Im furiosen Schlussspurt die Partie noch gedreht
„Auch nach dem Seitenwechsel fanden wir nicht zu Stabilität“, kritisierte Pascal Küstner. Die SG Suhl/Goldlauter, mit einem spielintelligenten und selbst torgefährlichen Regisseur Krisztin Galli, behielt das Zepter in der Hand. Eisenachs eingewechselter Kapitän Sascha Kleint fand binnen weniger Augenblicke bei zwei Würfen von Linksaußen in Suhls Keeper seinen Meister (38.). Richard Wagner, nicht der Komponist sondern der Rechtsaußen der SG Suhl/Goldlauter, traf stattdessen von Rechtsaußen zum 19:14 b(39.). „Da ließen einige schon die Köpfe hängen“, räumte Benjamin Trautvetter ein. Auch eine Auszeit von Jörn Schläger mit erneuten personellen Veränderungen fruchtete nicht. Krisztian Galli markierte das 21:16 (46.)., der Ex-Eisenacher Michael Frank das 23:19 (50.). Die Hausherren schienen aber auch über ihren Kräften gelebt zu haben. Auf die Deckungsumstellung der Eisenacher hatten sie keine Antwort mehr parat. Allgemeine Verunsicherung war angesagt. Einen eigenen Ballgewinn nutzte Noah Streckhardt per konsequent abgeschlossenem Konter zum Anschlusstreffer. Er markierte kurz darauf den Ausgleichstreffer (24:24, 55.). Die Hausherren wankten, wehrten sich (26:25, 57.), konnten kein Kapital daraus ziehen, dass Eisenachs Linkshänder Luca Baur gleich doppelt das Leder nicht versenken konnte. Unter Druck ging bei den Gastgebern im Angriff nichts mehr. Balleroberungen des ThSV Eisenach II waren die Grundlage für die Treffer zum 26:28 (60.).
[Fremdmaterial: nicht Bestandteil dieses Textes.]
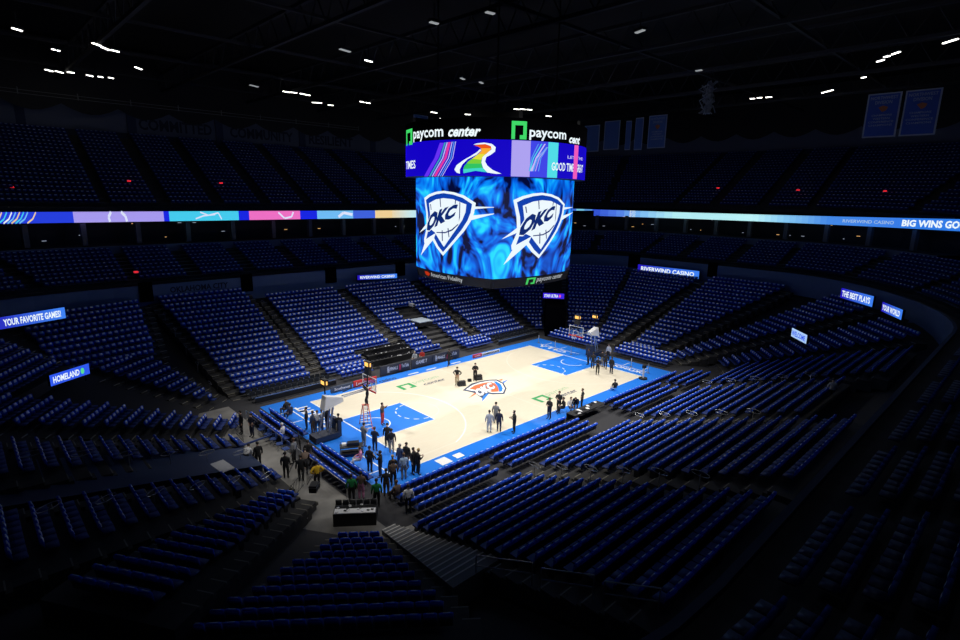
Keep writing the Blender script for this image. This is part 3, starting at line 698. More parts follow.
def etext(t, x0, x1, z0, z1, m, bold=.02, shear=0.):
    text_on(mb, t, m, lambda u, v: ribE(x0+(x1-x0)*u, z0+(z1-z0)*v, .12), 0, 1, 0, 1, shear, bold)
etext('RIVERWIND CASINO', 842, 893, .32, .68, led('led_soft_white', (.5, .7, .95), .8), .01)
etext('BIG WINS GOOD TIMES', 901, 1000, .18, .84, lw, .04)
mb.build('board_lettering', rb, (0, -39, -14)); mb = MB()
# white drawings on the coloured panels of the far side
def npt(px, z, off=.1): return (aty(px, 215, 39)[0], 38.95-off, z)
def nline(pts, w, m):
    for i in range(len(pts)-1):
        (a_, za), (b_, zb) = pts[i], pts[i+1]; dx, dz = b_-a_, (zb-za)*6; L = math.hypot(dx, dz); wx = w*dz/L; wz = w*dx/L/6
        mb.face([npt(a_-wx, za+wz), npt(b_-wx, zb+wz), npt(b_+wx, zb-wz), npt(a_+wx, za-wz)], m)
pw = led('ribbon_pale_line', (.7, .75, .95), 1.)
nline([(109, 14.0), (108, 14.5), (111, 15.08)], 1.1, pw); nline([(126, 14.0), (125, 14.6), (121, 15.08)], 1.1, pw)
nline([(195, 14.2), (203, 14.55), (215, 14.7)], .5, pw); nline([(200, 15.0), (208, 14.6), (218, 14.9), (221, 14.1)], .5, pw); nline([(278, 14.9), (284, 14.1), (291, 14.3), (293, 14.95)], .7, pw)
nline([(338, 14.2), (343, 14.8), (352, 14.5)], 1.2, pw)
for i, (a_, c) in enumerate(((-6, 'pale'), (0, 'amber'), (5, 'aqua'), (10, 'wh'), (14, 'sky'), (18, 'amber'), (22, 'aqua'), (26, 'sky'), (34, 'amber'))):
    nline([(a_-8, 13.98), (a_-2, 14.4), (a_+2, 15.08)], .5, rc(c))
mb.build('board_graphics', rb, (0, -39, -14))
mb = MB(); mb.box((0, 39.2, 14.55), (43, .3, 1.2), blk); mb.box((50.75, 0, 15.3), (.3, 20, 1.0), blk); mb.build('board_backing', rb, (0, -39, -14))

# ------------------------------------------------------------------ small hanging video signs
lsb = led('sign_blue', (.03, .1, .85), 1.); lsv = led('sign_violet', (.05, .02, .75), 1.)
def vsign(A, B, h, text, label, cat='sign', m=None, mt=None, extra=None, shear=0.):
    """A, B: bottom left and bottom right world points"""
    A, B = Vector(A), Vector(B); d = (B-A); n = Vector((d.y, -d.x, 0)).normalized()
    r = empty('video_sign', A); tag(r, label, cat)
    P = lambda u, v, o=.0: tuple((B-A)*u+Vector((0, 0, v*h))+n*o)
    q = MB(); q.hexa([P(0, 0, -.2), P(1, 0, -.2), P(1, 0, -.01), P(0, 0, -.01)], [P(0, 1, -.2), P(1, 1, -.2), P(1, 1, -.01), P(0, 1, -.01)], blk); q.build('casing', r)
    q = MB()
    for i in range(10):
        c = mix((.02, .01, .5), (.05, .22, .9), i/9); q.face([P(i/10, 0), P((i+1)/10, 0), P((i+1)/10, 1), P(i/10, 1)], m or led('sign_gradient_%d' % i, c, 1.))
    sc = q.build('screen', r); q = MB()
    text_on(q, text, mt or lw, lambda u, v: P(u, v, .05), .06 if 'YOUR FAV' not in text else .15, .93 if not extra else .72, .2, .8, shear, .03)
    if extra:
        q.poly([P(.8+.05*math.cos(i*.785), .5+.3*math.sin(i*.785), .05) for i in range(8)], extra)
    q.build('lettering', sc)
    q = MB(); q.tube([P(.1, 0, -.1), P(.1, -.6, -.1)], .05, blk); q.tube([P(.9, 0, -.1), P(.9, -.6, -.1)], .05, blk); q.build('bracket', r)
    return r
def W3(f, px, py, c): # px on plane y=c
    x, z = f(px, py, c); return (x, c, z)
vsign(W3(aty, 357.5, 280, 28.9), W3(aty, 397, 278, 28.9), .62, 'RIVERWIND CASINO', 'small blue RIVERWIND CASINO video sign above the far sideline seats')
def XS(px, py, c): y, z = atx(px, py, c); return (c, y, z)
vsign(XS(637.5, 271.5, 40.35), XS(698.5, 279., 40.35), 1.1, 'RIVERWIND CASINO', 'long blue RIVERWIND CASINO video sign behind the right basket')
vsign(XS(565, 267.3, 41.0), XS(583, 268, 41.0), .75, 'PLAYS', 'small pale blue video sign just right of the scoreboard')
vsign((*at(543, 298, 4.1), 4.1), (*at(564, 299, 4.1), 4.1), .72, 'STAR ULTRA', 'small violet video sign with pink mark over the dark tunnel', extra=MATS['led_pink'], m=lsv)
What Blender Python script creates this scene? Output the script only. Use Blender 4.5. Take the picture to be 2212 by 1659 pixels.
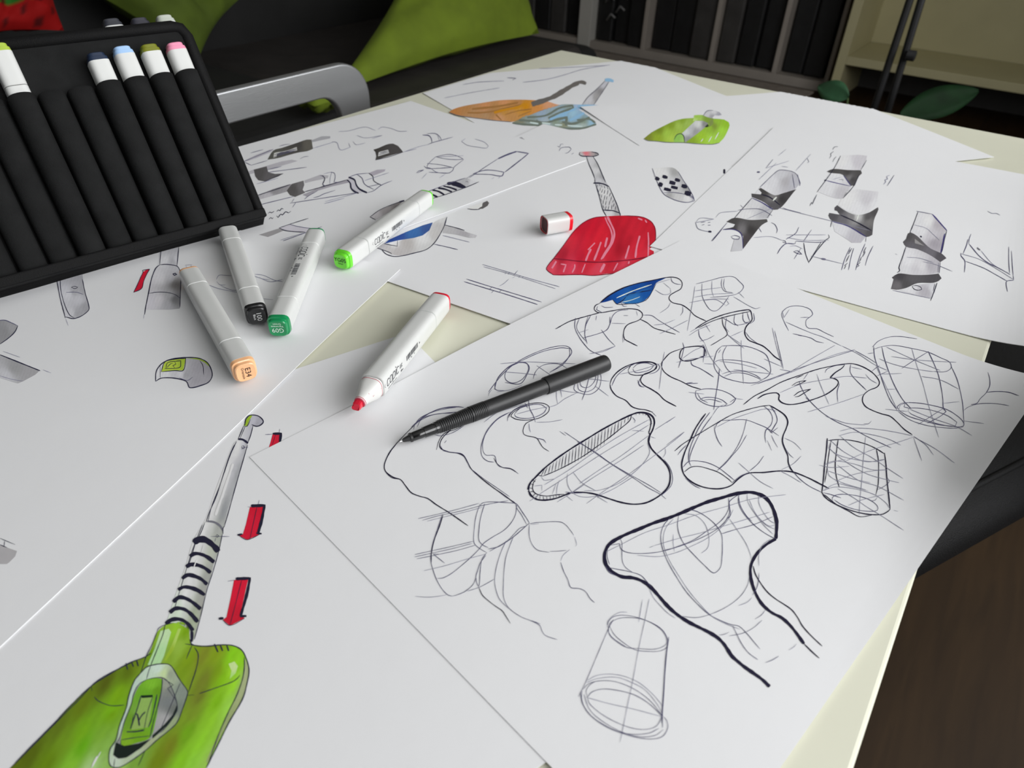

Der ThSV Eisenach II rückte mit diesem Doppelpunktgewinn auf den 4. Tabellenplatz vor, allerdings mit 6 Punkten Rückstand zu Spitzenreiter HBV Jena.

Statistik
SG Suhl/Goldlauter: Bittermann, Hornschuh; Pamer (2), Frank (4), M. Gerstenberg (1), Wagner (6), Buncak, Mattutat, Galli (6/1), Triebel (7), Szenteszki (1), Prunner
ThSV Eisenach II: Kremmer; Trautvetter (1), Küstner (5), Urbach (1), Emmelmann (3/2), Kleint, Manys (2), A.Alaj (1), Bohrt (2), Collatz (4/3), Streckhardt (8), Q. Alaj, Lämmerhirt, Bauer (1),
Siebenmeter: SG Suhl/Goldlauter 3/2 – ThSV II 6/5
Zeitstrafen: SG Suhl/Goldlauter 2 x 2 Min. – ThSV II 2 x 2 Min.